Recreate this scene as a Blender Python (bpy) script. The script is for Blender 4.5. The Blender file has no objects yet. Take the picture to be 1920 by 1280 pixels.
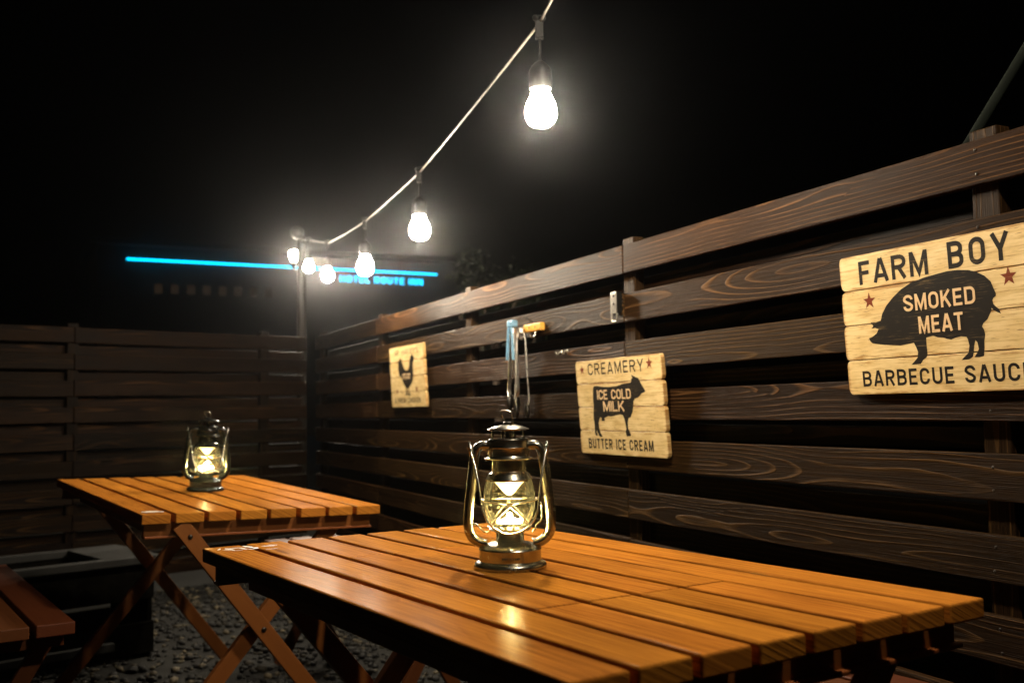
import bpy, bmesh, math, random
from mathutils import Vector, Matrix
random.seed(7)
PI = math.pi
S = bpy.context.scene
C = S.collection

# ------------------------------------------------------------------ camera, world, exposure
EYE = 0.955                      # camera height over the gravel
PITCH, ROLL = 0.06747, 0.01644
fw = Vector((0, math.cos(PITCH), math.sin(PITCH)))
up0 = Vector((0, -math.sin(PITCH), math.cos(PITCH)))
rt0 = Vector((1, 0, 0))
rt = rt0*math.cos(ROLL) - up0*math.sin(ROLL)
up = rt0*math.sin(ROLL) + up0*math.cos(ROLL)
M = Matrix((rt, up, -fw)).transposed().to_4x4()
M.translation = Vector((0, 0, EYE))
cd = bpy.data.cameras.new('camera')
cam = bpy.data.objects.new('camera', cd); C.objects.link(cam)
cam.matrix_world = M
cd.sensor_width = 36; cd.lens = 36*1879.63/1920
cd.clip_start = 0.05; cd.clip_end = 400
cd.dof.use_dof = True; cd.dof.focus_distance = 1.8; cd.dof.aperture_fstop = 4.8
S.camera = cam

w = bpy.data.worlds.new('World'); S.world = w; w.use_nodes = True
nt = w.node_tree
bg = nt.nodes['Background']
sky = nt.nodes.new('ShaderNodeTexSky'); sky.sky_type = 'NISHITA'; sky.sun_disc = False
sky.sun_elevation = math.radians(-4); sky.sun_rotation = math.radians(200)
nt.links.new(sky.outputs[0], bg.inputs[0]); bg.inputs[1].default_value = 0.0004   # deep night

S.view_settings.view_transform = 'Standard'; S.view_settings.look = 'None'
S.view_settings.exposure = 0.0; S.view_settings.gamma = 1.0
cy = S.cycles
cy.max_bounces = 7; cy.diffuse_bounces = 3; cy.glossy_bounces = 4; cy.transparent_max_bounces = 16
cy.volume_bounces = 0; cy.sample_clamp_indirect = 4.0
cy.caustics_reflective = False; cy.caustics_refractive = False
cy.use_denoising = True

BULB = 960.0                      # radiance of a string bulb
LED = 1700.0                       # radiance of a lantern diode
HAZE = 0.0015

# ------------------------------------------------------------------ mesh helpers
class MB:
    """collects shapes of one part; uv = (metres along the grain, metres across)"""
    def __init__(s): s.v = []; s.f = []; s.uv = []; s.sm = []
    def poly(s, pts, faces, uvs=None, smooth=False):
        b = len(s.v); s.v += [tuple(p) for p in pts]
        for i, f in enumerate(faces):
            s.f.append([b+k for k in f]); s.sm.append(smooth)
            s.uv.append(uvs[i] if uvs else [(pts[k][0]*.7+pts[k][1]*.3, pts[k][2]) for k in f])
    def box(s, c, d, axis=0, m=None):
        x, y, z = (k/2 for k in d)
        L = [Vector(p) for p in ((-x,-y,-z),(x,-y,-z),(x,y,-z),(-x,y,-z),(-x,-y,z),(x,-y,z),(x,y,z),(-x,y,z))]
        F = [(0,1,5,4),(1,2,6,5),(2,3,7,6),(3,0,4,7),(4,5,6,7),(3,2,1,0)]
        N = [1,0,1,0,2,2]
        o = [k for k in (0,1,2) if k != axis]
        uvs = []
        for f, n in zip(F, N):
            if n == axis: uvs.append([(L[k][o[0]]*.04+3.3, L[k][o[1]]+L[k][o[0]]*.5) for k in f])
            else:
                a = [k for k in o if k != n][0]
                sh = L[f[0]][n]
                uvs.append([(L[k][axis], L[k][a]+sh*.6) for k in f])
        T = Matrix.Translation(Vector(c))
        if m is not None: T = T @ m
        s.poly([T @ p for p in L], F, uvs)
    def beam(s, a, b, w_, t_, side=(0,1,0)):
        a = Vector(a); b = Vector(b); d = (b-a); l = d.length; d.normalize()
        y = Vector(side); y = (y - d*y.dot(d)).normalized(); z = d.cross(y)
        m = Matrix((d, y, z)).transposed().to_4x4()
        s.box((a+b)/2, (l, t_, w_), 0, m)
    def lathe(s, prof, n=48, c=(0,0,0), m=None, smooth=True):
        pts = []; F = []
        T = Matrix.Translation(Vector(c)) @ (m if m is not None else Matrix())
        for r, z in prof:
            for k in range(n):
                a = 2*PI*k/n; pts.append(T @ Vector((r*math.cos(a), r*math.sin(a), z)))
        for i in range(len(prof)-1):
            for k in range(n):
                F.append((i*n+k, i*n+(k+1) % n, (i+1)*n+(k+1) % n, (i+1)*n+k))
        s.poly(pts, F, smooth=smooth)
    def tube(s, path, r, n=8, closed=False, flat=1.0):
        P = [Vector(p) for p in path]; pts = []; F = []
        ref = None
        R = r if isinstance(r, (list, tuple)) else [r]*len(P)
        for i, p in enumerate(P):
            if closed: d = P[(i+1) % len(P)] - P[i-1]
            else: d = P[min(i+1, len(P)-1)] - P[max(i-1, 0)]
            d.normalize()
            if ref is None:
                ref = Vector((0,1,0)) if abs(d.y) < .9 else Vector((1,0,0))
            ref = (ref - d*ref.dot(d)).normalized(); q = d.cross(ref)
            for k in range(n):
                a = 2*PI*k/n
                pts.append(p + ref*(math.cos(a)*R[i]*flat) + q*(math.sin(a)*R[i]))
        m_ = len(P)
        for i in range(m_ if closed else m_-1):
            j = (i+1) % m_
            for k in range(n):
                F.append((i*n+k, i*n+(k+1) % n, j*n+(k+1) % n, j*n+k))
        if not closed:
            F.append(tuple(range(n))[::-1]); F.append(tuple((m_-1)*n+k for k in range(n)))
        s.poly(pts, F, smooth=True)
    def ball(s, c, r, n=10, sx=(1,1,1), smooth=True):
        pr = [(max(1e-5, math.sin(PI*i/n)), -math.cos(PI*i/n)) for i in range(n+1)]
        m = Matrix.Diagonal((r*sx[0], r*sx[1], r*sx[2], 1))
        s.lathe(pr, n*2, c, m, smooth)
    def prism(s, outline, y0, y1):
        """outline in local x,z ; extruded from y0 (front) to y1"""
        bm = bmesh.new()
        fr = [bm.verts.new((x, y0, z)) for x, z in outline]
        bm.faces.new(fr); bm.normal_update()
        bmesh.ops.triangulate(bm, faces=bm.faces[:], ngon_method='EAR_CLIP')
        bm.verts.index_update()
        n = len(outline)
        F = [[v.index for v in f.verts] for f in bm.faces]
        bm.free()
        pts = [(x, y0, z) for x, z in outline] + [(x, y1, z) for x, z in outline]
        zc = sum(z for _, z in outline)/n
        def fix(f):
            a, b, c_ = (Vector(pts[k]) for k in f[:3]); return f if (b-a).cross(c_-a).y < 0 else f[::-1]
        F = [fix(f) for f in F]
        G = F + [[k+n for k in f[::-1]] for f in F]
        ar = sum(outline[i][0]*outline[(i+1) % n][1]-outline[(i+1) % n][0]*outline[i][1] for i in range(n))
        for i in range(n):
            j = (i+1) % n
            G.append([i, i+n, j+n, j] if ar > 0 else [j, j+n, i+n, i])
        s.poly(pts, G, [[(pts[k][0], pts[k][2]-zc) for k in f] for f in G])
    def build(s, name, mat, parent=None, bevel=0, seg=2, sharp=None):
        me = bpy.data.meshes.new(name)
        me.from_pydata(s.v, [], s.f)
        ul = me.uv_layers.new(name='grain')
        li = 0
        for uv in s.uv:
            for q in uv: ul.data[li].uv = q; li += 1
        me.polygons.foreach_set('use_smooth', s.sm)
        if sharp: me.set_sharp_from_angle(angle=math.radians(sharp))
        me.update()
        o = bpy.data.objects.new(name, me); C.objects.link(o)
        if mat: me.materials.append(mat)
        if parent: o.parent = parent
        if bevel:
            b = o.modifiers.new('bevel', 'BEVEL'); b.width = bevel; b.segments = seg; b.limit_method = 'ANGLE'
            b.angle_limit = math.radians(40)
        return o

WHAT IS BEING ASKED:
Only lines belong in the copy: transcribe those from the start of the data through the line that contains "C = S.collection", and skip the pictures.

RESULT BELOW:
Recreate this scene as a Blender Python (bpy) script. The script is for Blender 4.5. The Blender file has no objects yet. Take the picture to be 1920 by 1280 pixels.
import bpy, bmesh, math, random
from mathutils import Vector, Matrix
random.seed(7)
PI = math.pi
S = bpy.context.scene
C = S.collection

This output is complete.